WTI was trading at $80 per barrel on Thursday morning at 11:52 a.m. ET, up $1.22 per barrel, or 1.54% on the day. Prices haven’t been this high since mid-April.

Analysts had long warned speculators that the oil markets had already priced in a fed rate hike—a move that typically sends crude oil prices lower on propects of economic slowdown and decreased oil demand. But since the fed rate hike didn’t exactly come out of the blue and was combined with low gasoline inventories and outlooks for tight fundamentals now that we’ve entered the second half of the year, oil prices refused to march to the beat of the federal government’s drum.

Retail gasoline prices were also up on Thursday, with the current gallon of gas in the United States averaging $3.714 at the pump-a nearly 3-cent hike on the day and above the week-ago and month-ago averages, according to AAA data. Gasoline inventories in the United States are 7% below the five-year average for this time of year, according to data from the Energy Information Administration (EIA).

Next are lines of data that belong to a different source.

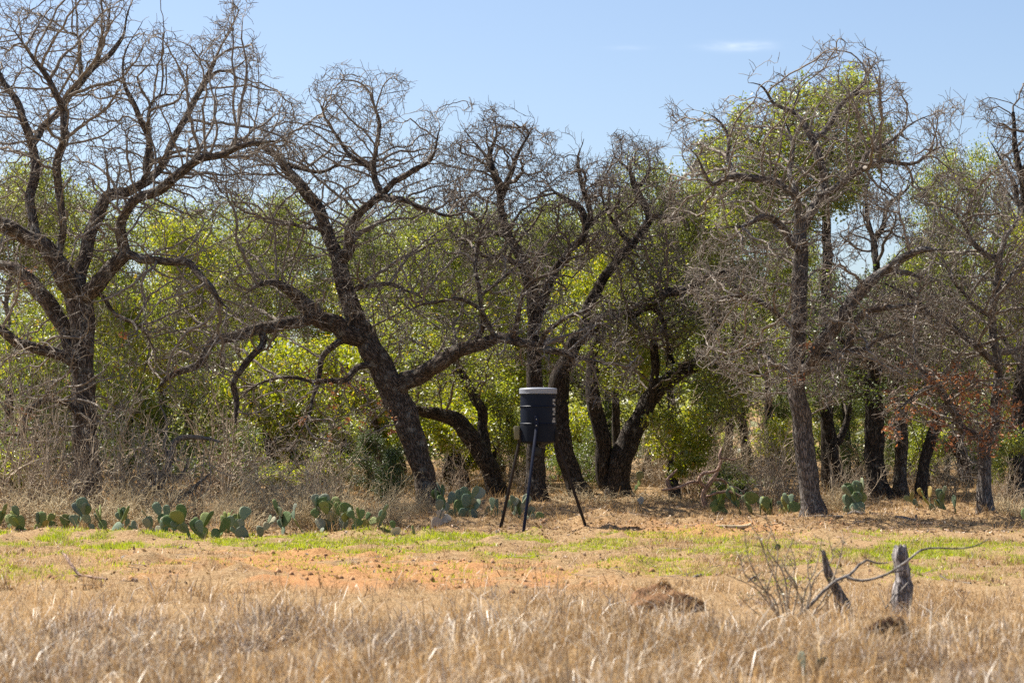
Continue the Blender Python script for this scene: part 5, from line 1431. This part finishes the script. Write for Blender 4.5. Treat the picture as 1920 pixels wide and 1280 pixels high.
M['post_brown'] = bark_mat("weathered_post_brown", (0.09, 0.07, 0.055), (0.34, 0.285, 0.235), (0.46, 0.41, 0.36), 0.35, 1.0)
post("upright weathered grey post with jagged top in the foreground", 1693, 1022, 1175, 40, 27, 21.6, -3, 3, False)
p2_ = post("leaning pointed brown post left of the upright grey one", 1590, 1032, 1170, 34, 9, 21.4, -50, 5, True)
for c_ in p2_.children: c_.data.materials[0] = M['post_brown']

deadwood("fallen_branch", "thin dead branch leaning across both weathered posts", "branch", 21.0, [
    ("branch", [[(1495, 1165, 3.5, 0), (1520, 1132, 3.5, 0), (1545, 1106, 3.5, 0), (1570, 1087, 3.2, 0), (1595, 1077, 3, 0.05), (1612, 1058, 2.6, 0.1), (1625, 1050, 2.4, 0.1), (1645, 1056, 2, 0.1), (1665, 1055, 1.2, 0.1)]]),
    ("fork", [[(1588, 1082, 3, 0), (1605, 1087, 3, 0), (1630, 1086, 2.6, -0.02), (1665, 1074, 2.4, -0.05), (1700, 1052, 2.4, -0.1), (1728, 1031, 2.4, -0.1), (1760, 1027, 2, -0.1), (1800, 1028, 1.7, -0.1), (1830, 1022, 1.4, -0.1), (1856, 1008, 0.9, -0.1)]]),
    ("twig", [[(1664, 1074, 1.5, -0.05), (1690, 1070, 1.5, -0.08), (1702, 1068, 1, -0.1)]])], 'dead_wood', 71, 0.003)
deadwood("fallen_branch", "short dead twig propped against the upright grey post", "branch", 21.2, [
    ("twig", [[(1660, 1140, 1.6, -0.1), (1680, 1115, 1.8, -0.1), (1702, 1092, 1.5, -0.1), (1712, 1075, 0.8, -0.1)]])], 'dead_wood', 72, 0.002)

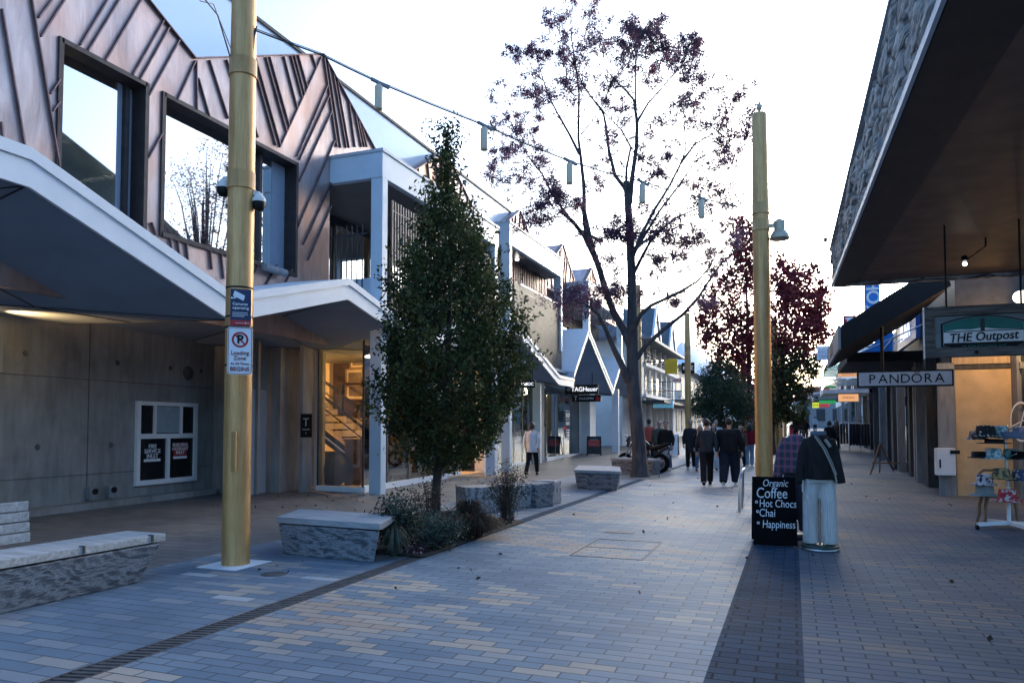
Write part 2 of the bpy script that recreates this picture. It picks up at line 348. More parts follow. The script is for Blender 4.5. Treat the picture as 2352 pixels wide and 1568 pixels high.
def schist_mat():
    n = NT('rough schist cladding'); v = n.obj(); f = n.noise(n.mapv(v, (1, .55, 3.0), (.35, 0, 0)), 2.4, 10, .66, 1.2)
    vo = n.n('ShaderNodeTexVoronoi', _feature='DISTANCE_TO_EDGE'); n.t.links.new(n.mapv(v, (1, 1.1, 4.2), (.30, 0, 0)), vo.inputs['Vector']); vo.inputs['Scale'].default_value = 1.1
    c = n.ramp(f, [(.3, (.10, .105, .105)), (.46, (.26, .265, .26)), (.58, (.44, .44, .41)), (.72, (.60, .56, .49))])
    c = n.mix(n.ramp(vo.outputs[0], [(.0, (1, 1, 1)), (.045, (0, 0, 0))]), c, (.02, .022, .025)); n.bump(n.m('ADD', f, n.m('MULTIPLY', n.m('MINIMUM', vo.outputs[0], .12), 4)), 1.0, .06)
    return n.fin(c, .8)
M['schist'] = schist_mat()
M['skin'] = plain('skin', (.42, .26, .19), .55, var=.08)
M['hair'] = plain('dark hair', (.012, .010, .010), .5, var=.3)
def leafmat(name, c, trans=.25):
    n = NT(name); f = n.noise(n.pos(), 9, 3); g = n.n('ShaderNodeObjectInfo')
    col = n.ramp(f, [(.25, tuple(x * .6 for x in c)), (.75, tuple(x * 1.35 for x in c))]); n.fin(col, .6, 0, .12)
    n.p.inputs['Subsurface Weight'].default_value = 0
    out = n.t.nodes['Material Output']; tl = n.t.nodes.new('ShaderNodeBsdfTranslucent'); n.t.links.new(col, tl.inputs[0])
    mx = n.t.nodes.new('ShaderNodeMixShader'); mx.inputs[0].default_value = trans; n.t.links.new(n.p.outputs[0], mx.inputs[1]); n.t.links.new(tl.outputs[0], mx.inputs[2]); n.t.links.new(mx.outputs[0], out.inputs[0]); return n.mat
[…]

Oil prices sagged slightly yesterday after the EIA recorded a small draw from inventory of 600,000 barrels for the week ending July 21. Gasoline inventories and distillates also drew down.

But ultimately, the oil markets are concerned that there will be a significant tightening this half of the year, with demand signals continuing to be strong while production is still artificially restrained in OPEC+ members and U.S. production fails to gain traction.